Churchover solar

 Churchover attacked for a third time

The land owner, who now lives well out of the way over near Meriden, is so desperate to become a renewable energy subsidy speculator that after having two separate industrial wind turbine proposals rejected on her School Farm land at Churchover, she is now trying to obtain permission to build a 60 acre solar park. Despite the inefficiency of solar panels, she will enjoy huge subsidies that are of course loaded onto the public. 

But it is unlikely her new wheeze will work, as the Government has recently (May 2014) announced that the Solar Park subsidy scheme will be shut to large ones (60 acres is large!) from April 2015, as Ministers attempt to curb the blight to the countryside and keep the amount of renewable subsidy from escalating to unaffordability. 

The Energy Minister recently pledged that solar parks must not become “the new onshore windfarms” on greenfields and said he wanted solar panels installed on factory rooftops instead (I am sure he also meant warehouses!). See  http://www.telegraph.co.uk/earth/energy/solarpower/10827019/End-to-solar-farm-blight-as-subsidy-scheme-is-scrapped.html   

 The Renewable Energy Foundation has made a conservative estimate that solar subsidy will be £1 billion by 2020, which is totally unaffordable, driven predominantly by a huge increase in the number of large-scale Solar parks.  See http://www.ref.org.uk/publications/297-solar-photovoltaic-generation-in-the-united-kingdom

One can agree with Hive Energy (the landowner's developer) in their propaganda that a solar park is certainly less intrusive than her huge industrial turbines but to argue as though its erection will be better for the landscape, the food productivity of the land, the wildlife and the community than if it wasn’t there, is obtuse. 

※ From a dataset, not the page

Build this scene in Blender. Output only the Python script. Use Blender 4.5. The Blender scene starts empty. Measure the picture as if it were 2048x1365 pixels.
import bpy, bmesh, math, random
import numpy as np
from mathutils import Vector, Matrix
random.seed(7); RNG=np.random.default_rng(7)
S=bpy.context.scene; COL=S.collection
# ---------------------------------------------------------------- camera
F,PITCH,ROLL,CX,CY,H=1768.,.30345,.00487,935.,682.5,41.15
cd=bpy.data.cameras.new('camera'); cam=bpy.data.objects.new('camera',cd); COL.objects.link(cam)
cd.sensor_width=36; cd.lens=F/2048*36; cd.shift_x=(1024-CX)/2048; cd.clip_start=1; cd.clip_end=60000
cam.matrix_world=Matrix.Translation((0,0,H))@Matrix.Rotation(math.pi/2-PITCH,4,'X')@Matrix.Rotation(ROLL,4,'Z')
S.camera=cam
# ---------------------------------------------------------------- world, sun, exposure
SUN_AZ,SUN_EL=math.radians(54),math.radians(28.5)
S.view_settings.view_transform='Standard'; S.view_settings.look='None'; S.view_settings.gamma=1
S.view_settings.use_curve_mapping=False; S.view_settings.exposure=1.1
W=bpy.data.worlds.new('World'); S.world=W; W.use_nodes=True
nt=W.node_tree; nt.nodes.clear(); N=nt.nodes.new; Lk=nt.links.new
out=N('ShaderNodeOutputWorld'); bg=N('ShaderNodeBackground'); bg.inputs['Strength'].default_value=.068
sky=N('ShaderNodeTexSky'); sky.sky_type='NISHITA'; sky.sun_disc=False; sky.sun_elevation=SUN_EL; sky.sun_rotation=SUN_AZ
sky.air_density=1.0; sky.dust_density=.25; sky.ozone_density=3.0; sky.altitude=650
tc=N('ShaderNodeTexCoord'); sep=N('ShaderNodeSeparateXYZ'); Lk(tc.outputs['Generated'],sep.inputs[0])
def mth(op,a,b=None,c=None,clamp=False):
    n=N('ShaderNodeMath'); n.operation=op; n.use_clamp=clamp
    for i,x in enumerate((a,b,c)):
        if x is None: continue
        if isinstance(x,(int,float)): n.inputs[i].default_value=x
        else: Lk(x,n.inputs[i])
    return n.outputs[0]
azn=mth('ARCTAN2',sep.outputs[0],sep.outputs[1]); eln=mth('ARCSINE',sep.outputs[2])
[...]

At a time when food security has seldom been more important, it would be reckless to allow a greed for subsidies to override the need to produce food on 60 acres of prime agricultural land.  

A Daily Telegraph Whitehall source felt “The direction of travel is away from Solar Farms - especially where communities don’t want them” 

The Churchover community has in the last 12 years fought off three major developments that would all have dived property prices and ruined the landscape of this oasis of a conservation village surrounded by environmentally-rich fields, that help separate the encroaching Rugby from Lutterworth. The World of Rugby Retail Park, and two windfarms. 

Is the community going to be fooled by a landowner, who when out fox hunting could argue with some historic justification that farmers and landowners have protected and managed the countryside well on behalf of the community, but now shows her ruthlessness in her quest for our money by industrialising and taking out of food production a large portion of her farm?  

Hopefully nobody is against real wealth creation and entrepreneurs becoming rich, while some questions that need answering are; should she be sacrificing our communal environment for her own private gain? how much money will she and Hive make every year for 20+ years, from the non-earned subsidies that we pay for in our electricity bills?  Will her solar panels be made by British jobs or do they come shipped in from overseas? 

When will the country wake-up to the threat of the political vanity of the alarmist wind and solar energy scam, that creates a miniscule amount of intermittent energy which the National Grid has difficulty in balancing without paying constraint payments, while destroying real jobs in the wider energy-intensive manufacturing economy and increasing fuel poverty?  (for example the 400 Port Talbot steel jobs gone, partly because of high UK energy costs)

A few tons of CO2 saved pails into total insignificance in the face of China and India quite understandably building hundreds of coal-fired power stations to help reduce the poverty in their countries through cheap energy. 

We can take some confidence from a similar solar farm at Deepers Bridge near Southam being rejected by elected Councillors in April 2014. See http://www.leamingtonobserver.co.uk/2014/04/16/news-Huge-solar-farm-blocked-by-councillors-103200.html   

Also, in the first solar park appeal case since the government tightened the solar planning guidelines in March, Hive Energy’s proposal at Tattingstone, Suffolk was rejected. The Inspector Elizabeth Ord makes it clear that large-scale solar farms should focus on “previously developed and non-agricultural land”. 

Should we feel sorry for the land owner, as her hand delivered leaflet seems to suggest?  Lets be clear, It is her actions that continue to create divisiveness. 

Would it be too much for her to realise her mistake, do the decent thing and call the whole project off?  

Unfortunately, it is likely the community will continue to be under seige from the threat from renewable energy subsidy speculators for a third time in five years.